Bring it on
The suit, announced last week by state Attorney General Bill Lockyer, represents the first in what we hope will be a series of legal actions that prove what we’ve suspected all along—that energy executives fattened their wallets at the expense of California consumers during the state’s energy crisis. Basically, the $160 million suit charges the companies—Dynegy, Mirant, Reliant and Williams—with “gaming the market,” double-selling electricity by accepting $49 million from the state to keep so-called reserves, then turning around and selling that power on the lucrative, hourly spot market.
We were at first surprised to see Lockyer going after the companies on civil charges only, especially after all the aggressive talk last year about criminal wrongdoing. (Remember the predictions that certain energy execs would soon be wearing orange jumpsuits?) But it looks like Lockyer has pursued a civil suit—claiming a section of the state business law was violated—in a calculated move to bring the case to the state courts instead of before federal courts or the Federal Energy Regulatory Commission, which would tend to go softer on energy companies.

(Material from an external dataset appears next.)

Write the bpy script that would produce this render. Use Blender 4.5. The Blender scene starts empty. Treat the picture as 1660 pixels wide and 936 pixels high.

It’s certainly true that $160 million is a drop in the bucket when you consider that billions were siphoned out of California during this period. But we’re willing to trust Lockyer when he tells us that more legal actions are underway in addition to this one and the related $4 billion suit he’s got going against PG&E’s parent company, who he claims diverted billions so as to drive its subsidiary into bankruptcy.
How will the collapse of energy giant Enron tie into all this? It no doubt will. Indeed, it’s likely that Enron has not yet been named in a California lawsuit related to the deregulation debacle because the company was quick with the shredder. Lockyer’s office subpoenaed records from Enron in relation to the California crisis long ago but the company has yet to produce a single document.
Federal investigators continue to seek answers from Enron too. And the admission that Vice President Dick Cheney met with Enron’s then-CEO Ken Lay six times during this period has prompted theories that the administration’s “hands off” policy toward California during the crisis was the recommendation of Lay, whose company made enormous profits during this time. Cheney so far refuses to turn over the documents that might elaborate on his discussions with Lay.
No doubt, we’ll be watching the truth about these matters being revealed for a long time to come. Meanwhile, kudos to Lockyer for taking the first step to right some of the wrongs.